On Mon, Jul 27, 2009 at 12:45 PM, Sarah Ewartsarahewart@gmail.com wrote:
On Mon, Jul 27, 2009 at 4:35 PM, Dan Dascalescu < ddascalescu+wikipedia@gmail.com ddascalescu%2Bwikipedia@gmail.com> wrote:
On Sun, Jul 26, 2009 at 06:23, elipongo@gmail.com wrote:
This is similar to the whole "fair use" brouhaha at http://en.wikipedia.org/wiki/File:Madeleine_close2.jpg#Licence (the photo of Madeleine McCann, a child who's been missing for 2 years) - as if Madeleine's family wouldn't wholeheartedly agree to that picture being plastered on every website in the world.
I can think of several websites they wouldn't want it plastered on.
I'm sure thats correct and it also makes it easy to resolve - get permission. I think they're fairly accessible through their website, so an editor could simply email them, explain what's needed and ask them to release an image under a compatible license or to provide one that's already been released under a free license. These types of disputes are usually easier and quicker to actually resolve than it is to complain and argue about it.

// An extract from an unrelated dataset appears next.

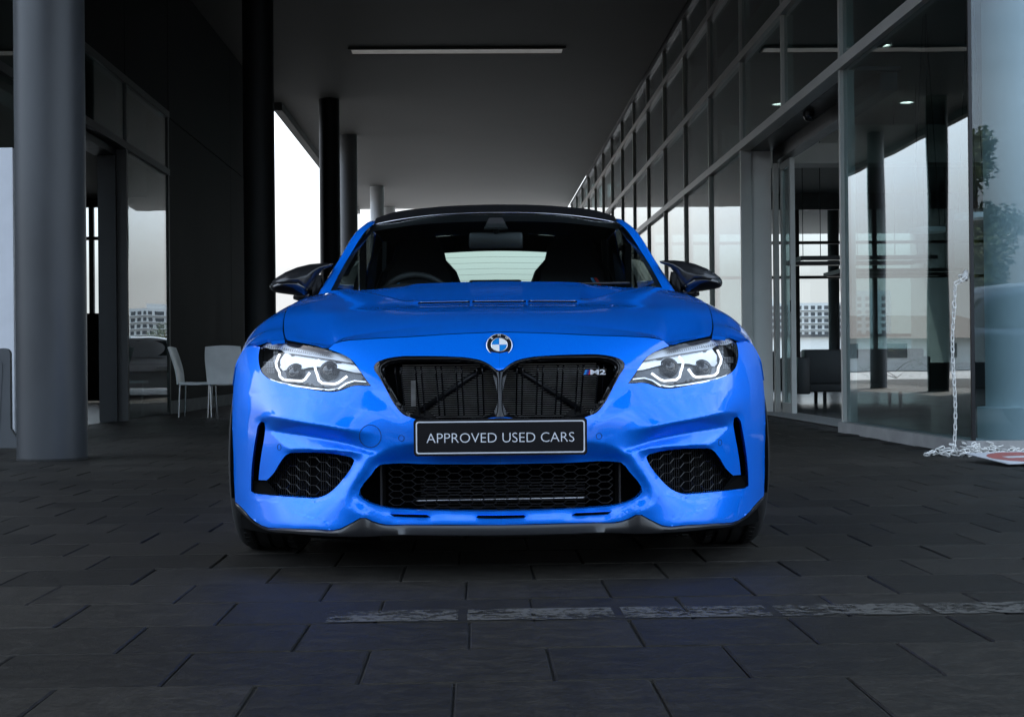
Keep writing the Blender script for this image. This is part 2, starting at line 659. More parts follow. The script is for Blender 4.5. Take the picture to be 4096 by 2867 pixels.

And when someone uses the image in an inappropriate fashion (I know they can do that anyway, without it being on Commons), what then? At a minimum, this image should have the various warnings heavily plastered on it (personality rights or whatever the equivalent is for a missing child), and it should be used with decorum in Wikipedia itself. There are some articles some editors would put it on without realising what offence it might cause.